The problem: Tally the lines that include "scene". Output the number only.

Recorded data:
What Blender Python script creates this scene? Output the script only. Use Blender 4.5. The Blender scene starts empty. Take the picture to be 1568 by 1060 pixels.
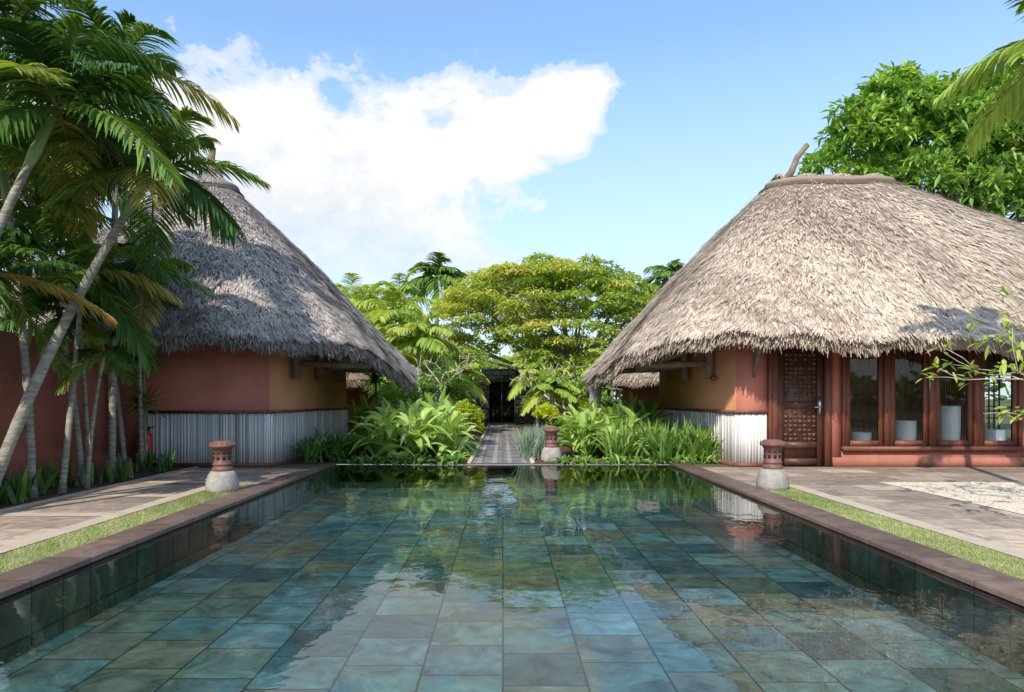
import bpy, math, numpy as np
from mathutils import Vector
rng=np.random.default_rng(7)
R=math.radians
D=bpy.data
scene=bpy.context.scene
# ---------------------------------------------------------------- helpers
def new_mat(name):
    m=D.materials.new(name); m.use_nodes=True
    nt=m.node_tree; nt.nodes.clear()
    out=nt.nodes.new('ShaderNodeOutputMaterial')
    return m,nt,out
def N(nt,typ,**kw):
    return nt.nodes.new(typ)
def setin(nt,node,key,val):
    if isinstance(val,bpy.types.NodeSocket): nt.links.new(val,node.inputs[key])
    else: node.inputs[key].default_value=val
def math_(nt,op,a,b=0.0,c=None,clamp=False):
    n=nt.nodes.new('ShaderNodeMath'); n.operation=op; n.use_clamp=clamp
    setin(nt,n,0,a); setin(nt,n,1,b)
    if c is not None: setin(nt,n,2,c)
    return n.outputs[0]
def mixc(nt,f,a,b,mode='MIX'):
    n=nt.nodes.new('ShaderNodeMixRGB'); n.blend_type=mode
    setin(nt,n,0,f)
    setin(nt,n,1,a if isinstance(a,bpy.types.NodeSocket) else (*a,1))
    setin(nt,n,2,b if isinstance(b,bpy.types.NodeSocket) else (*b,1))
    return n.outputs[0]
def ramp(nt,fac,stops,const=False):
    n=nt.nodes.new('ShaderNodeValToRGB'); cr=n.color_ramp
    if const: cr.interpolation='CONSTANT'
    while len(cr.elements)<len(stops): cr.elements.new(0.5)
    for e,(p,c) in zip(cr.elements,stops):
        e.position=p; e.color=(*c,1) if len(c)==3 else c
    nt.links.new(fac,n.inputs[0]); return n.outputs[0]
def noise(nt,vec,scale,detail=4,rough=0.55,dist=0):
    n=nt.nodes.new('ShaderNodeTexNoise')
    n.inputs['Scale'].default_value=scale; n.inputs['Detail'].default_value=detail
    n.inputs['Roughness'].default_value=rough; n.inputs['Distortion'].default_value=dist
    if vec is not None: nt.links.new(vec,n.inputs['Vector'])
    return n.outputs['Fac']
def bump(nt,h,strength=0.4,dist=0.02):
    n=nt.nodes.new('ShaderNodeBump'); n.inputs['Strength'].default_value=strength
    n.inputs['Distance'].default_value=dist; nt.links.new(h,n.inputs['Height']); return n.outputs[0]
def coords(nt,scale=(1,1,1)):
    t=nt.nodes.new('ShaderNodeTexCoord'); m=nt.nodes.new('ShaderNodeMapping')
    m.inputs['Scale'].default_value=scale
    nt.links.new(t.outputs['Object'],m.inputs['Vector']); return m.outputs[0]
def bsdf(nt,out,col,rough=0.8,nrm=None,spec=0.3,metal=0):
    b=nt.nodes.new('ShaderNodeBsdfPrincipled')
    setin(nt,b,'Base Color',col if isinstance(col,bpy.types.NodeSocket) else (*col,1))
    setin(nt,b,'Roughness',rough); b.inputs['Specular IOR Level'].default_value=spec
    b.inputs['Metallic'].default_value=metal
    if nrm is not None: nt.links.new(nrm,b.inputs['Normal'])
    if out: nt.links.new(b.outputs[0],out.inputs[0])
    return b
def nmat(name,c1,c2,scale=3,rough=0.85,bs=0.3,bscale=25,bd=0.01,stretch=(1,1,1),spec=0.25,dirt=None):
    m,nt,out=new_mat(name); v=coords(nt,stretch)
    f=ramp(nt,noise(nt,v,scale,4),[(0.3,(0,0,0)),(0.7,(1,1,1))])
    c=mixc(nt,f,c1,c2)
    if dirt:
        sx=N(nt,'ShaderNodeSeparateXYZ'); tc=N(nt,'ShaderNodeTexCoord'); nt.links.new(tc.outputs['Object'],sx.inputs[0])
        h=math_(nt,'MULTIPLY_ADD',noise(nt,v,6,4),0.5,sx.outputs[2])
        g=ramp(nt,h,[(0.25,(1,1,1)),(0.65,(0,0,0))])
        c=mixc(nt,g,c,dirt)
        g2=ramp(nt,noise(nt,v,2.2,5,.65),[(0.4,(1,1,1)),(0.75,(.84,.82,.82))])
        c=mixc(nt,1.0,c,g2,'MULTIPLY')
    bsdf(nt,out,c,rough,bump(nt,noise(nt,v,bscale,3),bs,bd),spec); return m
def attr_mat(name,stops,rough=0.6,transl=0.0,spec=0.3,tcol=None):
    m,nt,out=new_mat(name); a=N(nt,'ShaderNodeAttribute'); a.attribute_name='v'
    c=ramp(nt,a.outputs['Fac'],stops)
    if spec<=.1 or rough>=.8:
        b=nt.nodes.new('ShaderNodeBsdfDiffuse'); nt.links.new(c,b.inputs[0])
    else: b=bsdf(nt,None,c,rough,None,spec)
    if transl>0:
        t=N(nt,'ShaderNodeBsdfTranslucent')
        tc=mixc(nt,1.0,c,tcol or (1.4,1.3,0.5),'MULTIPLY'); nt.links.new(tc,t.inputs[0])
        mx=N(nt,'ShaderNodeMixShader'); mx.inputs[0].default_value=transl
        nt.links.new(b.outputs[0],mx.inputs[1]); nt.links.new(t.outputs[0],mx.inputs[2])
        nt.links.new(mx.outputs[0],out.inputs[0])
    else: nt.links.new(b.outputs[0],out.inputs[0])
    return m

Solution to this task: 2